Recensione

Ernst Bloch, Ateismo nel Cristianesimo. Per la religione dell'Esodo e del Regno. «Chi vede me vede il Padre» 
Edizione italiana (2005)
ISBN 978-88-0781850-9
Feltrinelli, pag. 368

di Francesco D'Alpa

Radicale come sempre nelle sue tesi, in questo come nel precedente saggio “Principio speranza” (del 1959) l’autore espone (pur riconoscendo l’importanza della religione ed il suo rispondere ai desideri più profondi dell’umo) una interpretazione antiteologica del cristianesimo e dello stesso giudaismo, ricollocandoli in una visione utopistica con al centro l’uomo e non il trascendente.

Per Bloch una reale rivoluzione socialista con al centro l’uomo è la vera buona novella attesa dall’uomo, liberatosi dai miti, dalla chimera della trascendenza, dal timore di Dio, dalla tradizione patriarcale, dal potere dei teocrati.
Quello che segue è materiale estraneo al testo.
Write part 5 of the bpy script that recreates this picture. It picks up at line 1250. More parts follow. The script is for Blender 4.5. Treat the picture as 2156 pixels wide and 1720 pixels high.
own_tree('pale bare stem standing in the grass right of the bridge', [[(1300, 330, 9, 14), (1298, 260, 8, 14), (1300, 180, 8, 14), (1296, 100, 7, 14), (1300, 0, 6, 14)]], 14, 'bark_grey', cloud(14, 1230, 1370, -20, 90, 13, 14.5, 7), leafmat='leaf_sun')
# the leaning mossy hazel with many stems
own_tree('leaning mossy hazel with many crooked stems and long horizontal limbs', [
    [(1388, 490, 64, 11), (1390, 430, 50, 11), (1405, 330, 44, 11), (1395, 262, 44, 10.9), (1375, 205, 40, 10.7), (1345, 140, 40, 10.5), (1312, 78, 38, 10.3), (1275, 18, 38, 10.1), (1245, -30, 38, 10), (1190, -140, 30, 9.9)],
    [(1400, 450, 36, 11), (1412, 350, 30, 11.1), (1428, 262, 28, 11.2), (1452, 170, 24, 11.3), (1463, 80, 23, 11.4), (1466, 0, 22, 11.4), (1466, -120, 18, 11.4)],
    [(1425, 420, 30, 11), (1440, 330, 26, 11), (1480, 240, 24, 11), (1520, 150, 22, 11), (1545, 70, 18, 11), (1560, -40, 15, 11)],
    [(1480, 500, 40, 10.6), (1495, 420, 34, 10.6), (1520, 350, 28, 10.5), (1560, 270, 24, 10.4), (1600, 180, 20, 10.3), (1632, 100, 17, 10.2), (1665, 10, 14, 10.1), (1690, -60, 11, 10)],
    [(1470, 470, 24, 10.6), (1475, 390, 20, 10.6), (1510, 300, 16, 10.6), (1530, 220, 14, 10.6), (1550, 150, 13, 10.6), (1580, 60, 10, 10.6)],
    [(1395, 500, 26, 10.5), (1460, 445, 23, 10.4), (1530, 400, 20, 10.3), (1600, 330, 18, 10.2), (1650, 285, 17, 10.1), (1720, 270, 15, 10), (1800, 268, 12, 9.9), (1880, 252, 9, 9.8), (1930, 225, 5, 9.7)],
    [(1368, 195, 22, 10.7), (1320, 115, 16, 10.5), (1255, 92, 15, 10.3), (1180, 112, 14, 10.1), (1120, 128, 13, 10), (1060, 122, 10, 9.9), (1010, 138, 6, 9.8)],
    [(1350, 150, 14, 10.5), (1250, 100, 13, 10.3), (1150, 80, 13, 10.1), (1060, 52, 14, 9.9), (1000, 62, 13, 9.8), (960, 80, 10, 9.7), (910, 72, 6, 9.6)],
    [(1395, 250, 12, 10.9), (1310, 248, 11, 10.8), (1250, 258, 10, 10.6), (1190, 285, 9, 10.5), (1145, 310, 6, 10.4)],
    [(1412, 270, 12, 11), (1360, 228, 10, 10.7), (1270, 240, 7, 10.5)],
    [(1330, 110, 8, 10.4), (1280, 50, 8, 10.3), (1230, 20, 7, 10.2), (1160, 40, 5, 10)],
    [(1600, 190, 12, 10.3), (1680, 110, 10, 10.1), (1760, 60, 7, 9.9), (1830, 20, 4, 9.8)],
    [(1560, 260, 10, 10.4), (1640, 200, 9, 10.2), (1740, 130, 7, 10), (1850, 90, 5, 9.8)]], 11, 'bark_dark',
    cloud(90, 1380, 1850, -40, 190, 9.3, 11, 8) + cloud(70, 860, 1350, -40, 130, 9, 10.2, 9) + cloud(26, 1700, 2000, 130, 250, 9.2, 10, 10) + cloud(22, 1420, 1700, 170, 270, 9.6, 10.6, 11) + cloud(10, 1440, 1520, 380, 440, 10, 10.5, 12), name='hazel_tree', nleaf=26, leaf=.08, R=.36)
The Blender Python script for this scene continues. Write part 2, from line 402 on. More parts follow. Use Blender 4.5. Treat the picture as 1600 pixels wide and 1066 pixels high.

Ma questo frutto non può derivare dall’ateismo nichilista (senza implicazioni e votato alla disperazione), né da un illuminismo fattosi fisso e statico, quanto dalla demistificazione concreta della religione, operata dall’intelletto umano. Occorre afferrare “il vivo senza religione traendolo dalla religione morta, il trascendere senza trascendenza, il soggetto-oggetto della fondata speranza”. Bruciati l’oppio e l’aldilà, scomparso il tabù del timore, resta in scena l’uomo con i suoi misteri non più terrifici, orientato alla libertà e ad un trascendere senza autoalienazione. L’ateismo di Bloch è dunque una teologia della speranza, nella convinzione che “solo un ateo può essere buon cristiano, solo un cristiano può essere buon ateo” (perché un cristiano ipocrita è il peggiore fra gli atei).